И отказывали в постановке «Псковитянки» Римскаго-Корсакова! Неужели и от Грознаго пахло щами и перегаром водки?
Играя Мефистофеля и желая отойти от «фольги», я попросил заведующаго гардеробом и режиссера сшить новый костюм — такой, в котором, казалось мне, я мог бы несколько иначе изобразить Мефистофеля. Оба, как бы сговорившись, посмотрели на меня тускло-оловянными глазами, даже не разсердились, а сказали:
— Малый, будь скромен и не веди себя раздражающе. Эту роль у нас Стравинский играет и доволен тем, что дают ему надеть, а ты кто такой? Перестань чудить и служи скромно. Чем скромнее будешь служить, тем до большаго дослужишься…
Как удушливый газ отягчали мою грудь все эти впечатления.
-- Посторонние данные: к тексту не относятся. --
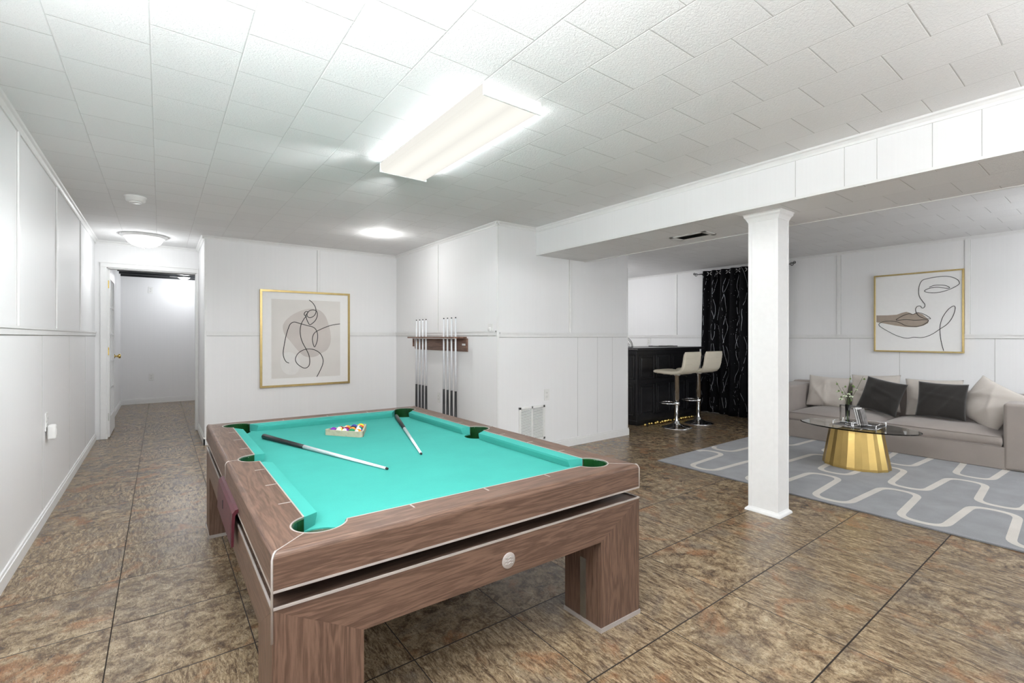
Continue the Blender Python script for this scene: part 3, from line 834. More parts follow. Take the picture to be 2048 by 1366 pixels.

Запротестовала моя бурная натура. Запросилась душа на широкий простор, Взял я паспорта, подушное отдал, и пошел в бурлаки, — как говорится в стихотворении Никитина.
Махнул я рукою на ассирийскаго царя Олоферна, забрал все мое движимое имущество и укатил в Москву к Мамонтову.
Только ли к Мамонтову? Я был в том периоде человеческаго бытия, когда человек не может не влюбляться. Я был влюблен — в Москве…
В Москве мне предстояло, как читатель, вероятно, помнит, решить спор между аппетитной яблоней в цвету, нравившейся мне, и неудобоваримой «Принцессой Грезой», нравившейся С.И.Мамонтову. Я хочу исчерпать эту тему теперь же, прежде, чем я перейду к дальнейшему разсказу об эволюции моего сценическаго творчества. Дело в том, что этот московский период, в течение котораго я нашел, наконец, свой настоящий путь в искусстве и окончательно оформил мои прежния безсознательныя тяготения, отмечен благотворными влиянием замечательных русских художников. После великой и правдивой русской драмы, влияния живописи занимают в моей артистической биографии первое место. Я думаю, что с моим наивным и примитивным вкусом в живописи, который в Нижнем-Новгороде так забавлял во мне Мамонтова, я не сумел бы создать те сценические образы, которые дали мне славу. Для полнаго осуществления сценической правды и сценической красоты, к которым я стремился, мне было необходимо постигнуть правду и поэзию подлинной живописи.